Mr Neil acknowledged his name and nationality, but would not say whether he was the man pictured in more than 200 photographs having sex with boys as young as six in Cambodia, Vietnam and Thailand, according to police.

He was led through a scrum of media into Bangkok's police headquarters where he sat quietly beside Thai officers, who said he could be held for 48 hours before they charged him or sought an extension from a judge.

Thailand's deputy national police chief, General Wongkot Maneerin, said Mr Neil could be charged with sexually molesting young boys. If convicted he faces 20 years in jail over accusations he paid two Thai boys aged nine and 14 for oral sex.

It later transpired that Mr Neil had been employed by the Canadian military to counsel teenagers on moral issues.

Officials with the Canadian department of National Defence confirmed that Mr Neil had been hired by the Canadian military in the summer of 1997 as a civilian chaplain at HMCS Fort Qu'Appelle, a sea cadet training camp at Fort San.

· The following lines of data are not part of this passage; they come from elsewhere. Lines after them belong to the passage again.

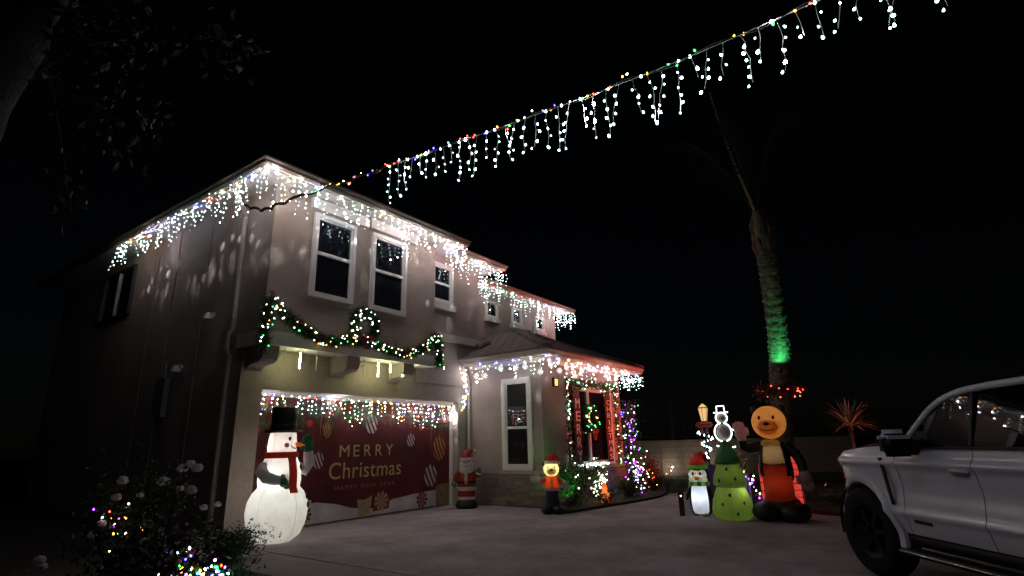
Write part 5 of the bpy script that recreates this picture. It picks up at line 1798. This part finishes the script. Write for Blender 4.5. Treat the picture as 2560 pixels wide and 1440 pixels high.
def iron(label, u0, u1, ztop):
    t = thing('iron_fence', label, 'fence', w0 + wd * u0 + Vector((0, 0, 1.26)), 0, 'iron fence panels on the block wall')
    for u in (u0, u1):
        MB().box(w0 + wd * u + Vector((0, 0, (1.26 + ztop) / 2)), (.06, .06, ztop - 1.26), Matrix.Rotation(ang, 3, 'Z')).build('post', IRON, t)
    for z in (1.36, ztop - .04):
        MB().box(w0 + wd * (u0 + u1) / 2 + Vector((0, 0, z)), (u1 - u0 - .06, .035, .04), Matrix.Rotation(ang, 3, 'Z')).build('rail', IRON, t)
    pm = None
    n = int((u1 - u0) / .115)
    for i in range(1, n):
        p = w0 + wd * (u0 + (u1 - u0) * i / n) + Vector((0, 0, 1.38))
        if pm is None:
            pm = mesh_from(MB().bb(-.009, .009, -.009, .009, 0, ztop - 1.44), 'picket', IRON)
        inst(pm, 'picket', t, p, (0, 0, ang))
iron('tall black iron fence panel on the block wall behind the lantern', 3.35, 5.5, 2.80)
iron('lower black iron fence panel right of the tall panel', 5.56, 8.6, 2.48)
iron('dim black iron fence panel left of the tall panel', .6, 3.29, 2.80)

# ================================================================== PICKUP TRUCK
TAZ = R(52.1)
th = Vector((math.sin(TAZ), math.cos(TAZ), 0))
tr_ = Vector((math.cos(TAZ), -math.sin(TAZ), 0))
# local frame: +x forward, +y left, z up ; origin under the left side plane at s = 3.6
S0, LAT = 3.60, 3.60
W = 1.86
tpos = th * S0 + tr_ * (LAT + W / 2)
truck = thing('pickup_truck', 'white crew cab pickup truck parked in the right foreground', 'truck', tpos, math.atan2(th.y, th.x))
PAINT = mat('white_paint', (.58, .59, .68), .26, .01, 1.0, coat=1.0, spec=.5)
TGLASS = mat('tinted_glass', (.003, .003, .004), .02, .1, 1, spec=.15)
TBLACK = mat('black_trim', (.008, .008, .009), .55, .2, 12, spec=.2)
TYRE = mat('tyre_rubber', (.008, .008, .009), .85, .3, 20, .4, 60, spec=.15)
RIM = mat('dark_rim', (.005, .005, .006), .5, .1, 6, spec=.12)
CHROME = mat('bright_trim', (.42, .42, .45), .25, .05, 6, metal=1.0)
hw = W / 2
def sx(s):
    return s - S0
WX, WR, AR = sx(5.60), .40, .475      # front wheel centre, tyre radius, arch radius
WX2 = sx(5.60) - 3.35
def yside(x, z):
    """half width of the body side: tucked sill, shoulder crease, tumble towards the belt"""
    y = hw
    if z < .62:
        y -= .05 * ((.62 - z) / .2) ** 1.5
    y -= .022 * math.exp(-((z - .84) / .11) ** 2)
    y += .03 * math.exp(-((z - 1.045) / .035) ** 2)
    y += .022 * math.exp(-((z - .63) / .03) ** 2)
    if z > 1.06:
        y -= .35 * (z - 1.06) ** 1.3
    if x > sx(5.45):
        y -= .16 * ((x - sx(5.45)) / .6) ** 2
    return y
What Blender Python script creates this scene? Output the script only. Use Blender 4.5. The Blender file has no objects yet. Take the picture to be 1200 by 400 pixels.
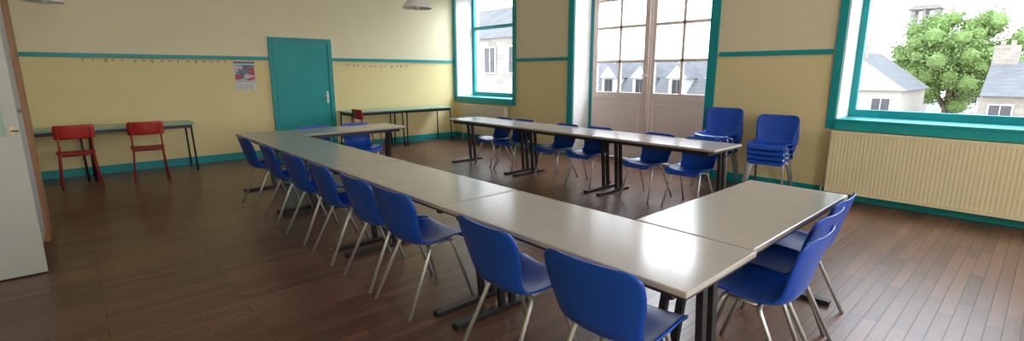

Lieutenant Carole Brown told the Saskatchewan News Network that Mr Neil was employed at HMCS Acadia at Shearwater, Nova Scotia, during the summers of 1998 and 1999, as well as at the CFB Greenwood air cadet summer training centre in 2000. His duties included spiritual advice for children aged 12 to 18.

Anne Kully, principal of Saint Patrick's School in Maple Ridge, British Columbia, said that in 2000 and 2001 Mr Neil volunteered at the school as part of his training at Christ of the King seminary, where he was studying to become a priest.